The role of bars in quenching star formation from z = 3 to the present epoch. Halpha3: an Halpha imaging survey of HI selected galaxies from ALFALFA, VI

TL;DR

This study investigates how galactic bars influence the quenching of star formation in galaxies from redshift 3 to the present, highlighting their role in the evolution of galaxy properties and star formation activity.

Contribution

It introduces a model linking strong bars to rapid star formation quenching, supported by observational data across different redshifts and galaxy masses.

Findings

Strong bars increase with galaxy mass in local galaxies.

Bars can rapidly quench star formation in galaxy centers.

The model reproduces the evolution of the quenching threshold with redshift.

Abstract

A growing body of evidence indicates that the star formation rate per unit stellar mass (sSFR) decreases with increasing mass in normal "main-sequence" star forming galaxies. Many processes have been advocated as responsible for such a trend (also known as mass quenching), e.g., feedback from active galactic nuclei (AGNs), and the formation of classical bulges.

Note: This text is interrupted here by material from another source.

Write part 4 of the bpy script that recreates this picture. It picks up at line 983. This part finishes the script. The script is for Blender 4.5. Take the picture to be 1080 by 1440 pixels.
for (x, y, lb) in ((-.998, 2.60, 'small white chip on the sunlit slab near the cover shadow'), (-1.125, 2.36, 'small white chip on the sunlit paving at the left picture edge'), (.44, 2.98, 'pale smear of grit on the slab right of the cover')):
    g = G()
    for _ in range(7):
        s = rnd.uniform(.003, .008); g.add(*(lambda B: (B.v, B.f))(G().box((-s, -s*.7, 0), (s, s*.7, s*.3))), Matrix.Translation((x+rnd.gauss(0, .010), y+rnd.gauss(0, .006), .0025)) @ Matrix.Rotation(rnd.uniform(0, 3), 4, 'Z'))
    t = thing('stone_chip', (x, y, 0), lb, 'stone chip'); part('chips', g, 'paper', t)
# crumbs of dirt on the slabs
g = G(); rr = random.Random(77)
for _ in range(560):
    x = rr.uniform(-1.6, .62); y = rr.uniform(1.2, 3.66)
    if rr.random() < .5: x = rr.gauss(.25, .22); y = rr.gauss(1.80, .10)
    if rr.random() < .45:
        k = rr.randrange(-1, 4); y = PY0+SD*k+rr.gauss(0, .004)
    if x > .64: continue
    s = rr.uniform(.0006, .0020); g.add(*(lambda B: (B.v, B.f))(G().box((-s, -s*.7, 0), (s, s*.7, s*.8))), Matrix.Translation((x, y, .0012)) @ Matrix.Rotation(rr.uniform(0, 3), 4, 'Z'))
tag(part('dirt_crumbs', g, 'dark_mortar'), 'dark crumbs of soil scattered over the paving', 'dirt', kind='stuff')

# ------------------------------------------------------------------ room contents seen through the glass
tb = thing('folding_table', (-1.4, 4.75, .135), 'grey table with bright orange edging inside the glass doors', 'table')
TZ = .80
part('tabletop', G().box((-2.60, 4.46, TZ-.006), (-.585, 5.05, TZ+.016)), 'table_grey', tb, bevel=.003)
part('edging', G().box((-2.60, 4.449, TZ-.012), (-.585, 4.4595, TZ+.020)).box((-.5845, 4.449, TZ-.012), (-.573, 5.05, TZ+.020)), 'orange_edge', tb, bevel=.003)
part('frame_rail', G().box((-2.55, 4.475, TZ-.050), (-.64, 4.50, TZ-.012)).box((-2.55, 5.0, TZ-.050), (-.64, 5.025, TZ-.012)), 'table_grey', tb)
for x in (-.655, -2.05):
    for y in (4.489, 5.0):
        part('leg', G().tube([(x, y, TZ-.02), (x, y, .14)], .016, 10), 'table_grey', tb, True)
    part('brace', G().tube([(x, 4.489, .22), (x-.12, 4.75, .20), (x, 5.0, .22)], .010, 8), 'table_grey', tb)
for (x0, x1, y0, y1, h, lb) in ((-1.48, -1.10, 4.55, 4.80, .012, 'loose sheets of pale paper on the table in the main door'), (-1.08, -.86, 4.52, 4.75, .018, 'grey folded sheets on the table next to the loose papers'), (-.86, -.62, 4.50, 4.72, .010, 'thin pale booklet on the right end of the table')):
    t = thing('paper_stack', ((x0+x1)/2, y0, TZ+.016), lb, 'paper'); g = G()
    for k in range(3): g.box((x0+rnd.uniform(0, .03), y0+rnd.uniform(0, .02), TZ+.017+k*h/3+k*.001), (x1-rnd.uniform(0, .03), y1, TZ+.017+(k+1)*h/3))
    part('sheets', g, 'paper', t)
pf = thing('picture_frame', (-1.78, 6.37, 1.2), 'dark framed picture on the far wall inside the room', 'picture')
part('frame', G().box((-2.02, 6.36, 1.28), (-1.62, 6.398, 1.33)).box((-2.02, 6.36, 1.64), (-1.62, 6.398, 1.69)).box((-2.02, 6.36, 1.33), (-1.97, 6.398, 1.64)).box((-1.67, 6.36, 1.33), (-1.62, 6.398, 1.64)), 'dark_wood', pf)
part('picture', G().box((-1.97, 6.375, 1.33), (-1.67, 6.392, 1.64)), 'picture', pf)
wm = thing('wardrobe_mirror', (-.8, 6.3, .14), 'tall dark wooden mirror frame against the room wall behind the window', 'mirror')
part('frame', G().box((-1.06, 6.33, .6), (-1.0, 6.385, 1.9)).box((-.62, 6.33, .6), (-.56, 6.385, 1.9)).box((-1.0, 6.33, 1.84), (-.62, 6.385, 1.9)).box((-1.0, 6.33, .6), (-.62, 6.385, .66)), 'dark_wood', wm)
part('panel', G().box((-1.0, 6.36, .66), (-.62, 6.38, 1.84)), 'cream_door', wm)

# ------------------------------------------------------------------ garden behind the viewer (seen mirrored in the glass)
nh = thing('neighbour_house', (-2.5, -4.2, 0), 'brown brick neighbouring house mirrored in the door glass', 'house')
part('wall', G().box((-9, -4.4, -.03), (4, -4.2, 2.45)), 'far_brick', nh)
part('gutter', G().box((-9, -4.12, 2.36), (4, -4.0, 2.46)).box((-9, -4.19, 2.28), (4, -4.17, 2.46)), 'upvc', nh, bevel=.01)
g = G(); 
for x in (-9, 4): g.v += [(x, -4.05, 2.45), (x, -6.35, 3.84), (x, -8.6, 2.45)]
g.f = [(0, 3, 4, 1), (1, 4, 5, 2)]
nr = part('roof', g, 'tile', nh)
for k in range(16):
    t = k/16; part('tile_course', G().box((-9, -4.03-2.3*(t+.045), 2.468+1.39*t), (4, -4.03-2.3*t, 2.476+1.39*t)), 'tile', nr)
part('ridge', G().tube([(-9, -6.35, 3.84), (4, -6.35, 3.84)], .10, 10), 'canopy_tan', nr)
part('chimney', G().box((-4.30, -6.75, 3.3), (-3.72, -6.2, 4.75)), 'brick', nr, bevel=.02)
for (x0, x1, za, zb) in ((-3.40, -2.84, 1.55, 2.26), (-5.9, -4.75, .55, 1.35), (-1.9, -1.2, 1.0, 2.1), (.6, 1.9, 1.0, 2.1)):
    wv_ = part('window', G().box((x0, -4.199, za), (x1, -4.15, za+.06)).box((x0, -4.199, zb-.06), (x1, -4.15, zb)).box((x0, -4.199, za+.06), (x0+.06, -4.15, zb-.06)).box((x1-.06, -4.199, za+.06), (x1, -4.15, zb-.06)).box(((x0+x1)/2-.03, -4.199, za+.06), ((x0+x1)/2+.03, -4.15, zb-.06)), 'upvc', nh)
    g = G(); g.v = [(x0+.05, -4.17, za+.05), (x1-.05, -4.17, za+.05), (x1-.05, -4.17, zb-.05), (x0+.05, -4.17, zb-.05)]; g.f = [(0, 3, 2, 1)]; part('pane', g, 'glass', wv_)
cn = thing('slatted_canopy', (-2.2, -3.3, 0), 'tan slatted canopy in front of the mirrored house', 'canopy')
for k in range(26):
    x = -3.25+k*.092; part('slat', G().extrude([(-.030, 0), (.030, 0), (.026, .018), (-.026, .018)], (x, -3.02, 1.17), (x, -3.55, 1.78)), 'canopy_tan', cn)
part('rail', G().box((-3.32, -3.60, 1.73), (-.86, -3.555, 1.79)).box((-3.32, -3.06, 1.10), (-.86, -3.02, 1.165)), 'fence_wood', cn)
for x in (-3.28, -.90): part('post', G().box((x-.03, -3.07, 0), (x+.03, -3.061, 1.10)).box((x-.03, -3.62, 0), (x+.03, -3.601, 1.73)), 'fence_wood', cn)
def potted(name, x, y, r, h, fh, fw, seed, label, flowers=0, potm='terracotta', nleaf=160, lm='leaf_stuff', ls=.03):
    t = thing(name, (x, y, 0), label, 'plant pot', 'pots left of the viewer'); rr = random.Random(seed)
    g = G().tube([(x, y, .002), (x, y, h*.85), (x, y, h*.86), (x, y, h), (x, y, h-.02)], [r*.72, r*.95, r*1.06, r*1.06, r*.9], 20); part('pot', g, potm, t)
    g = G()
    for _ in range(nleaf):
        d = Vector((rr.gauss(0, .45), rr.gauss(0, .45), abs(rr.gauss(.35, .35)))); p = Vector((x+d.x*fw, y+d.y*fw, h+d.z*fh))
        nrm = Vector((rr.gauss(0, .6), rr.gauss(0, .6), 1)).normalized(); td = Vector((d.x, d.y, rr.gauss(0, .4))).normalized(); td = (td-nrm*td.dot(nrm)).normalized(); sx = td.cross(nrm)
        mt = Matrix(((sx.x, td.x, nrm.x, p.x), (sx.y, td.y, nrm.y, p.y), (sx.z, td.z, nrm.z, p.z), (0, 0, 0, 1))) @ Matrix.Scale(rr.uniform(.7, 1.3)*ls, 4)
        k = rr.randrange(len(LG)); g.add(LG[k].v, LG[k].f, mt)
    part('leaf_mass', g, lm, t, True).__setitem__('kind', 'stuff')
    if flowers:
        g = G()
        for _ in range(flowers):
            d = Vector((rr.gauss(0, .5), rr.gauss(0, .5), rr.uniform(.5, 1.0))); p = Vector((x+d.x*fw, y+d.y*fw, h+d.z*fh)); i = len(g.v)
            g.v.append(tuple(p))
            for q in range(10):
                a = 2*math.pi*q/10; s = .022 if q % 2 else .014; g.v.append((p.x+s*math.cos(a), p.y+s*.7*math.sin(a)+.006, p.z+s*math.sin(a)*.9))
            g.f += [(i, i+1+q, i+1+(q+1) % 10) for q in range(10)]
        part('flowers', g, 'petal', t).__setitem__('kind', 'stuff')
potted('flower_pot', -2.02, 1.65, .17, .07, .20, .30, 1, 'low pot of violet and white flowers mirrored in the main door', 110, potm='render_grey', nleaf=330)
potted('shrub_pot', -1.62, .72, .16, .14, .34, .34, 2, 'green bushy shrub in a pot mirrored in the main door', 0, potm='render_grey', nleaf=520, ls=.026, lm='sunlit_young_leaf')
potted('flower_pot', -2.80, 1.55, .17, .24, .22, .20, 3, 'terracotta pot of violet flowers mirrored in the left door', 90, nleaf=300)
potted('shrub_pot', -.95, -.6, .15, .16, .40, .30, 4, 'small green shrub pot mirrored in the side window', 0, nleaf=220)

We determine a refined star formation versus stellar mass relation in the local Universe. To this aim we use the Halpha narrow-band imaging follow-up survey (Halpha3) of field galaxies selected from the HI Arecibo Legacy Fast ALFA Survey (ALFALFA) in the Coma and Local superclusters. By complementing this local determination with high-redshift measurements from the literature, we reconstruct the star formation history of main-sequence galaxies as a function of stellar mass from the present epoch up to z=3. In agreement with previous studies, our analysis shows that quenching mechanisms occur above a threshold stellar mass M_knee that evolves with redshift as propto (1+z)^{2}. Moreover, visual morphological classification of individual objects in our local sample reveals a sharp increase in the fraction of visually-classified strong bars with mass, hinting that strong bars may contribute to the observed downturn in the sSFR above M_knee. We test this hypothesis using a simple but physically-motivated numerical model for bar formation, finding that strong bars can rapidly quench star formation in the central few kpc of field galaxies. We conclude that strong bars contribute significantly to the red colors observed in the inner parts of massive galaxies, although additional mechanisms are likely required to quench the star formation in the outer regions of massive spiral galaxies. Intriguingly, when we extrapolate our model to higher redshifts, we successfully recover the observed redshift evolution for M_knee.